→ **Scenes as source code**
───
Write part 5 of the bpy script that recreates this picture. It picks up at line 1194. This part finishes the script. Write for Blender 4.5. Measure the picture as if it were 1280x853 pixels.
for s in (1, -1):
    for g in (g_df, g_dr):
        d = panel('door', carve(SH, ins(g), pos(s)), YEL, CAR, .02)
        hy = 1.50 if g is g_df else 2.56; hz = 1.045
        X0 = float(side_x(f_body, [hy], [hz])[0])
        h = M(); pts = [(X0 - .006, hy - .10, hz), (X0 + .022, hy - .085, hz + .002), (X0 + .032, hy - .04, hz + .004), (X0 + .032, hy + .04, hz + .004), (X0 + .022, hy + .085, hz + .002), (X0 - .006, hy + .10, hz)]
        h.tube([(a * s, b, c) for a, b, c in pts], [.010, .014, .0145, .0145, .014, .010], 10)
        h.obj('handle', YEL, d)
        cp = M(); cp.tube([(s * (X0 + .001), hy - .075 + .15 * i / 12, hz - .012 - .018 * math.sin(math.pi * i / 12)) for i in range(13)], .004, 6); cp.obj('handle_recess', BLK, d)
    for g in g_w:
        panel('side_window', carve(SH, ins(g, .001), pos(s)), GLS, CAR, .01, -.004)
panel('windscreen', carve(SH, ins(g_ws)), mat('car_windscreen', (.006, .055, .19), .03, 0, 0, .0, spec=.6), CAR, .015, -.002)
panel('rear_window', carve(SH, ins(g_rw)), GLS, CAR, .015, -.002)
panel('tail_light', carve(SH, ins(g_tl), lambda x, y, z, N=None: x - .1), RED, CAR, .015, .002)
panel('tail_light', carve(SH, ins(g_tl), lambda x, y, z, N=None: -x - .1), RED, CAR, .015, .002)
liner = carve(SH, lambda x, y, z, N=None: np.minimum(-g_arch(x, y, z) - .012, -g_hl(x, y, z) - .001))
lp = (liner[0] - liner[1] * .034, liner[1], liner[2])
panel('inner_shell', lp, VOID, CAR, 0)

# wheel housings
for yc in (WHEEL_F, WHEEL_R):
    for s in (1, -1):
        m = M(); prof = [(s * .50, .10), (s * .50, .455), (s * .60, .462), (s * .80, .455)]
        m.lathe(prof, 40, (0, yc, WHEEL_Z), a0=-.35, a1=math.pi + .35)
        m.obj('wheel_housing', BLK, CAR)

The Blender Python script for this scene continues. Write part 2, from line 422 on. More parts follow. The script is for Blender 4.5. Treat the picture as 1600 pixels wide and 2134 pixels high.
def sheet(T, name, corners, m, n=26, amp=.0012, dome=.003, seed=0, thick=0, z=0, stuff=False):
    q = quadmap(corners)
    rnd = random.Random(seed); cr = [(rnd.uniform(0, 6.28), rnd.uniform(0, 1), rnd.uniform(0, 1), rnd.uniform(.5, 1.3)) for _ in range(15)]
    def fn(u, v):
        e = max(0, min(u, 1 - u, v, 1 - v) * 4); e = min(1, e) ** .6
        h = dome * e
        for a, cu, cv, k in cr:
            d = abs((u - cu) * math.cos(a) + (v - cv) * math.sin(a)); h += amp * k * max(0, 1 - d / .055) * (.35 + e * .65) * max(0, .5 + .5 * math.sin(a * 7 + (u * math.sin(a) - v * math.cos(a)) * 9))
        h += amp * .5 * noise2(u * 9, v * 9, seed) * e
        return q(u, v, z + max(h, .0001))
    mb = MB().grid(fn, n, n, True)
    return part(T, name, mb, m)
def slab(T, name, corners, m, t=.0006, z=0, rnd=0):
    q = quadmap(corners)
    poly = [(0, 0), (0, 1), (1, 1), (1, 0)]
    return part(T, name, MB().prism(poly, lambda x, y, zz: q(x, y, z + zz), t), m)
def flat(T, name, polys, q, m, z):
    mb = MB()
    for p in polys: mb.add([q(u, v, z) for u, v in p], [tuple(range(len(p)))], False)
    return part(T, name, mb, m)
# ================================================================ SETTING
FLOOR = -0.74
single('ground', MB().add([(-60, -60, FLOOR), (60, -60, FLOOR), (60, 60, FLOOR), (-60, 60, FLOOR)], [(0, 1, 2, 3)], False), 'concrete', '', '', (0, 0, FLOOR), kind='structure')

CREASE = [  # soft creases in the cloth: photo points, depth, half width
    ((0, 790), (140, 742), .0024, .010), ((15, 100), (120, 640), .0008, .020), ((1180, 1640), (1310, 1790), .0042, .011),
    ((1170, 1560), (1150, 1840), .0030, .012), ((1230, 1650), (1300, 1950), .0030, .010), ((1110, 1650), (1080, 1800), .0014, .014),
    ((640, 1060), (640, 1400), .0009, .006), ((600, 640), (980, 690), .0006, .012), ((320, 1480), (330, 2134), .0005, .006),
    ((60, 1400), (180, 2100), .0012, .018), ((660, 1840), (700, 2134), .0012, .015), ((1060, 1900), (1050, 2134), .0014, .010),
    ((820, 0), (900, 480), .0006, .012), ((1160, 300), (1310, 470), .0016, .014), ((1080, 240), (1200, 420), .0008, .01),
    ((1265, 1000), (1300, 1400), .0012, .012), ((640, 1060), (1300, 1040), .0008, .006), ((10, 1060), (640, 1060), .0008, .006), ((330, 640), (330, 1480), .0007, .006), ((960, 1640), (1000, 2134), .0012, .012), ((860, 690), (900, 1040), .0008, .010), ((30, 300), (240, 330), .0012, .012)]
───
→ **What the task asks**
Go through the entries and repeat each one exactly.

→ **Answer**
Write part 5 of the bpy script that recreates this picture. It picks up at line 1194. This part finishes the script. Write for Blender 4.5. Measure the picture as if it were 1280x853 pixels.
for s in (1, -1):
    for g in (g_df, g_dr):
        d = panel('door', carve(SH, ins(g), pos(s)), YEL, CAR, .02)
        hy = 1.50 if g is g_df else 2.56; hz = 1.045
        X0 = float(side_x(f_body, [hy], [hz])[0])
        h = M(); pts = [(X0 - .006, hy - .10, hz), (X0 + .022, hy - .085, hz + .002), (X0 + .032, hy - .04, hz + .004), (X0 + .032, hy + .04, hz + .004), (X0 + .022, hy + .085, hz + .002), (X0 - .006, hy + .10, hz)]
        h.tube([(a * s, b, c) for a, b, c in pts], [.010, .014, .0145, .0145, .014, .010], 10)
        h.obj('handle', YEL, d)
        cp = M(); cp.tube([(s * (X0 + .001), hy - .075 + .15 * i / 12, hz - .012 - .018 * math.sin(math.pi * i / 12)) for i in range(13)], .004, 6); cp.obj('handle_recess', BLK, d)
    for g in g_w:
        panel('side_window', carve(SH, ins(g, .001), pos(s)), GLS, CAR, .01, -.004)
panel('windscreen', carve(SH, ins(g_ws)), mat('car_windscreen', (.006, .055, .19), .03, 0, 0, .0, spec=.6), CAR, .015, -.002)
panel('rear_window', carve(SH, ins(g_rw)), GLS, CAR, .015, -.002)
panel('tail_light', carve(SH, ins(g_tl), lambda x, y, z, N=None: x - .1), RED, CAR, .015, .002)
panel('tail_light', carve(SH, ins(g_tl), lambda x, y, z, N=None: -x - .1), RED, CAR, .015, .002)
liner = carve(SH, lambda x, y, z, N=None: np.minimum(-g_arch(x, y, z) - .012, -g_hl(x, y, z) - .001))
lp = (liner[0] - liner[1] * .034, liner[1], liner[2])
panel('inner_shell', lp, VOID, CAR, 0)

# wheel housings
for yc in (WHEEL_F, WHEEL_R):
    for s in (1, -1):
        m = M(); prof = [(s * .50, .10), (s * .50, .455), (s * .60, .462), (s * .80, .455)]
        m.lathe(prof, 40, (0, yc, WHEEL_Z), a0=-.35, a1=math.pi + .35)
        m.obj('wheel_housing', BLK, CAR)

The Blender Python script for this scene continues. Write part 2, from line 422 on. More parts follow. The script is for Blender 4.5. Treat the picture as 1600 pixels wide and 2134 pixels high.
def sheet(T, name, corners, m, n=26, amp=.0012, dome=.003, seed=0, thick=0, z=0, stuff=False):
    q = quadmap(corners)
    rnd = random.Random(seed); cr = [(rnd.uniform(0, 6.28), rnd.uniform(0, 1), rnd.uniform(0, 1), rnd.uniform(.5, 1.3)) for _ in range(15)]
    def fn(u, v):
        e = max(0, min(u, 1 - u, v, 1 - v) * 4); e = min(1, e) ** .6
        h = dome * e
        for a, cu, cv, k in cr:
            d = abs((u - cu) * math.cos(a) + (v - cv) * math.sin(a)); h += amp * k * max(0, 1 - d / .055) * (.35 + e * .65) * max(0, .5 + .5 * math.sin(a * 7 + (u * math.sin(a) - v * math.cos(a)) * 9))
        h += amp * .5 * noise2(u * 9, v * 9, seed) * e
        return q(u, v, z + max(h, .0001))
    mb = MB().grid(fn, n, n, True)
    return part(T, name, mb, m)
def slab(T, name, corners, m, t=.0006, z=0, rnd=0):
    q = quadmap(corners)
    poly = [(0, 0), (0, 1), (1, 1), (1, 0)]
    return part(T, name, MB().prism(poly, lambda x, y, zz: q(x, y, z + zz), t), m)
def flat(T, name, polys, q, m, z):
    mb = MB()
    for p in polys: mb.add([q(u, v, z) for u, v in p], [tuple(range(len(p)))], False)
    return part(T, name, mb, m)
# ================================================================ SETTING
FLOOR = -0.74
single('ground', MB().add([(-60, -60, FLOOR), (60, -60, FLOOR), (60, 60, FLOOR), (-60, 60, FLOOR)], [(0, 1, 2, 3)], False), 'concrete', '', '', (0, 0, FLOOR), kind='structure')

CREASE = [  # soft creases in the cloth: photo points, depth, half width
    ((0, 790), (140, 742), .0024, .010), ((15, 100), (120, 640), .0008, .020), ((1180, 1640), (1310, 1790), .0042, .011),
    ((1170, 1560), (1150, 1840), .0030, .012), ((1230, 1650), (1300, 1950), .0030, .010), ((1110, 1650), (1080, 1800), .0014, .014),
    ((640, 1060), (640, 1400), .0009, .006), ((600, 640), (980, 690), .0006, .012), ((320, 1480), (330, 2134), .0005, .006),
    ((60, 1400), (180, 2100), .0012, .018), ((660, 1840), (700, 2134), .0012, .015), ((1060, 1900), (1050, 2134), .0014, .010),
    ((820, 0), (900, 480), .0006, .012), ((1160, 300), (1310, 470), .0016, .014), ((1080, 240), (1200, 420), .0008, .01),
    ((1265, 1000), (1300, 1400), .0012, .012), ((640, 1060), (1300, 1040), .0008, .006), ((10, 1060), (640, 1060), .0008, .006), ((330, 640), (330, 1480), .0007, .006), ((960, 1640), (1000, 2134), .0012, .012), ((860, 690), (900, 1040), .0008, .010), ((30, 300), (240, 330), .0012, .012)]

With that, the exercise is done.